◆ **Requirements**
For the material that follows, list every line containing the word "scene".

◆ **Available data**
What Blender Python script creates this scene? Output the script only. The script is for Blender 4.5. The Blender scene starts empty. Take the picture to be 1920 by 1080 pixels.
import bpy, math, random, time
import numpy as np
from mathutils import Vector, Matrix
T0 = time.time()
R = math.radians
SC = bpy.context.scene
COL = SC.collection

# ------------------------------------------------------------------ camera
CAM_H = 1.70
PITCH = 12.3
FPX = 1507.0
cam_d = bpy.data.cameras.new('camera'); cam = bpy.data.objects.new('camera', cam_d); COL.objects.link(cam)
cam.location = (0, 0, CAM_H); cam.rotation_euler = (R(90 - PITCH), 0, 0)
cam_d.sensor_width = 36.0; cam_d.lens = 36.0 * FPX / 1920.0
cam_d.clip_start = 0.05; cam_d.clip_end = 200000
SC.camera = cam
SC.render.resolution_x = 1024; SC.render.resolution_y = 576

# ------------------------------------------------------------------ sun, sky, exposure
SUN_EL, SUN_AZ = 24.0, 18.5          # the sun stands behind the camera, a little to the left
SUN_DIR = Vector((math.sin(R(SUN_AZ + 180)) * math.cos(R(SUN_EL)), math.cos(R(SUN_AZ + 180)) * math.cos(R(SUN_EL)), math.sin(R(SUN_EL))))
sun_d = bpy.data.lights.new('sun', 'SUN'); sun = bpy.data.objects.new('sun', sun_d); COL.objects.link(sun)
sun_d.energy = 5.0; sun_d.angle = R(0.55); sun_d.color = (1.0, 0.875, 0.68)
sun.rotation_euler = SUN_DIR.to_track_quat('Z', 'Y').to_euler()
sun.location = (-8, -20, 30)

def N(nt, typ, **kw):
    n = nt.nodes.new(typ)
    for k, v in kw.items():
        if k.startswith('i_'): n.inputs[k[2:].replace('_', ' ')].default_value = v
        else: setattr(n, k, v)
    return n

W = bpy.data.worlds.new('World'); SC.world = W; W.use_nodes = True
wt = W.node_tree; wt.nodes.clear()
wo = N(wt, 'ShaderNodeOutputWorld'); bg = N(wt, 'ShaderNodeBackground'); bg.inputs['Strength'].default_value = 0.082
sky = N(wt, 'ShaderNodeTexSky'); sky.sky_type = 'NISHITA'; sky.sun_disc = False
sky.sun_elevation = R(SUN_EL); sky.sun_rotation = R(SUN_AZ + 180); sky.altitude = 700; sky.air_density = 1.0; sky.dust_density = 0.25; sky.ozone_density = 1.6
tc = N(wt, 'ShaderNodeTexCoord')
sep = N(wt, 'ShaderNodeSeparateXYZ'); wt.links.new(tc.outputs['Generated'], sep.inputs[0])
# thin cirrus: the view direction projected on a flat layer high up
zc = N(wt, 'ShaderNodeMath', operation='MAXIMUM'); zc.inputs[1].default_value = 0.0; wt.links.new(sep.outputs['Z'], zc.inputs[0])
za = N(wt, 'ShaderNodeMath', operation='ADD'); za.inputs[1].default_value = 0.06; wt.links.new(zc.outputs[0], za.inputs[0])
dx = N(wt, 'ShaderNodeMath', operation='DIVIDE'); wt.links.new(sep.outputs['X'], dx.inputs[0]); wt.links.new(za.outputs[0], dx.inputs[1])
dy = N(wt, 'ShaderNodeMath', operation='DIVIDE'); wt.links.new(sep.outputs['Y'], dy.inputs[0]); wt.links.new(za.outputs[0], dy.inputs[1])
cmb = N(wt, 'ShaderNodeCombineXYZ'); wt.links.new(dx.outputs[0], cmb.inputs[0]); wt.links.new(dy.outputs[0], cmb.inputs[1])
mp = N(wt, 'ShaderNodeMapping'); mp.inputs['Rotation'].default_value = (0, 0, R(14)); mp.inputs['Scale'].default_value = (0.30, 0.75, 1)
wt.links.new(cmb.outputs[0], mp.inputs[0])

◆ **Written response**
What Blender Python script creates this scene? Output the script only. The script is for Blender 4.5. The Blender scene starts empty. Take the picture to be 1920 by 1080 pixels.
SC = bpy.context.scene